Será que continuará assim? Não necessariamente. Um dos pontos vulneráveis são os 12 Feds regionais, cujos presidentes participam das decisões do Fed sobre taxas de juros. Esses bancos centrais regionais são entidades estranhas – criadas em 1913, quando o Fed nasceu, em um arranjo político entre fazendeiros, banqueiros e políticos, todos desconfiados uns dos outros. Os membros do conselho dos bancos, que provêm do setor privado, escolhem seu presidente, sujeito à aprovação do Conselho do Fed em Washington.
A governança do papel dos bancos regionais está sob exame cada vez mais intenso. No início deste mês Stephen Friedman, presidente do conselho do Fed de Nova York, renunciou abruptamente depois que foi questionado seu papel duplo, como autoridade do Fed e conselheiro do Goldman Sachs Group, banco que se beneficiou dos pacotes de socorro do governo. O Congresso também aprovou uma resolução pedindo uma vigilância mais intensa dos bancos regionais.
“Se a independência do Fed for atacada, é aqui que isso vai acontecer”, disse Mishkin.
Outros fatores vão modificar a estrutura de poder e a independência do Fed. Alguns economistas dizem que o Fed deveria perder seu poder de regulamentar as atividades de financiamento a pessoas físicas, tais como as práticas de cartões de crédito dos bancos, algo que não é essencial para sua tarefa de manter a inflação e o crescimento econômico em equilíbrio.
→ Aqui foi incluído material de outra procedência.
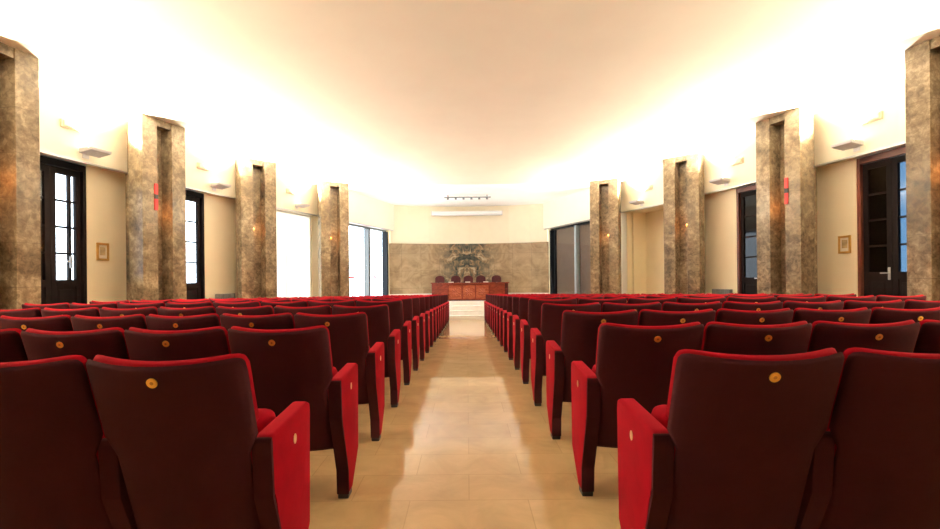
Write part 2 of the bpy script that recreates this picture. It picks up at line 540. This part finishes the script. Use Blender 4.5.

Frank também deseja reexaminar a lei que dá ao Fed autoridade para emprestar dezenas de bilhões de dólares a quase qualquer um em “circunstâncias incomuns e prementes”. Esse poder, diz Frank, “tem que ser freado”.
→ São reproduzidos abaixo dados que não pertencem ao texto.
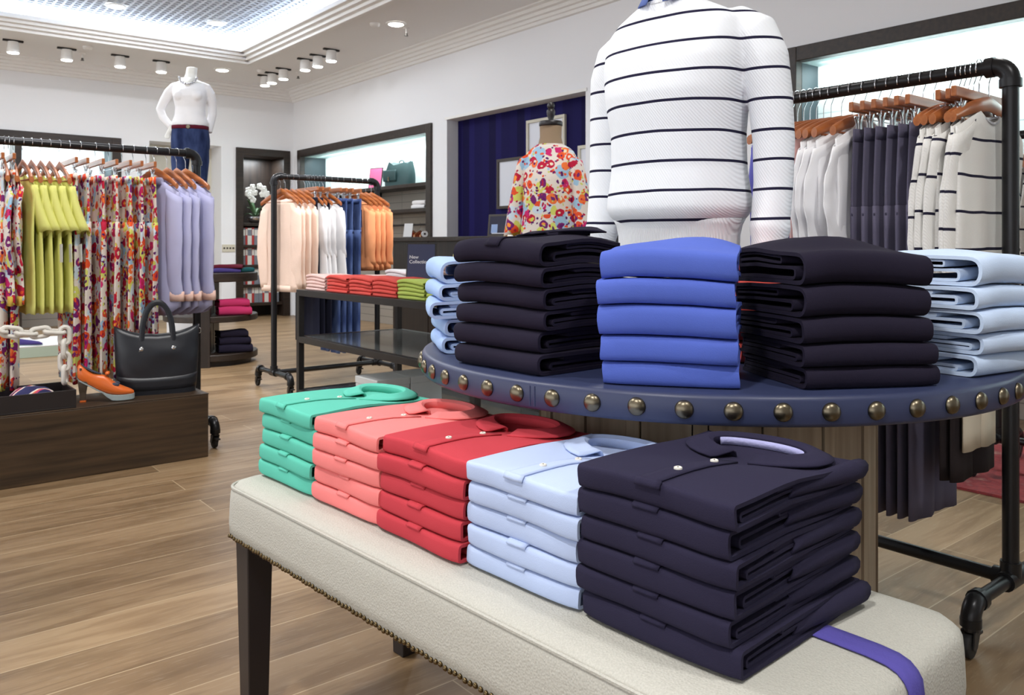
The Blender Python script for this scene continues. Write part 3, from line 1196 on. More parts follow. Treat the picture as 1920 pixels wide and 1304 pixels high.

Ben Bernanke, o presidente do Fed, pode estar disposto a limitar seus poderes se conseguir outra coisa em troca. Ele deseja que o Congresso passe novas leis para que o governo possa fechar instituições como a AIG e o Bear Stearns de uma maneira organizada. Se tais regras estivessem em vigor no ano passado, talvez o Fed não precisasse fazer empréstimos a essas firmas.
Por enquanto o Fed tem a estrutura de um bazar do Oriente Médio. A partir do debate atual, nascerá o Fed do século XXI.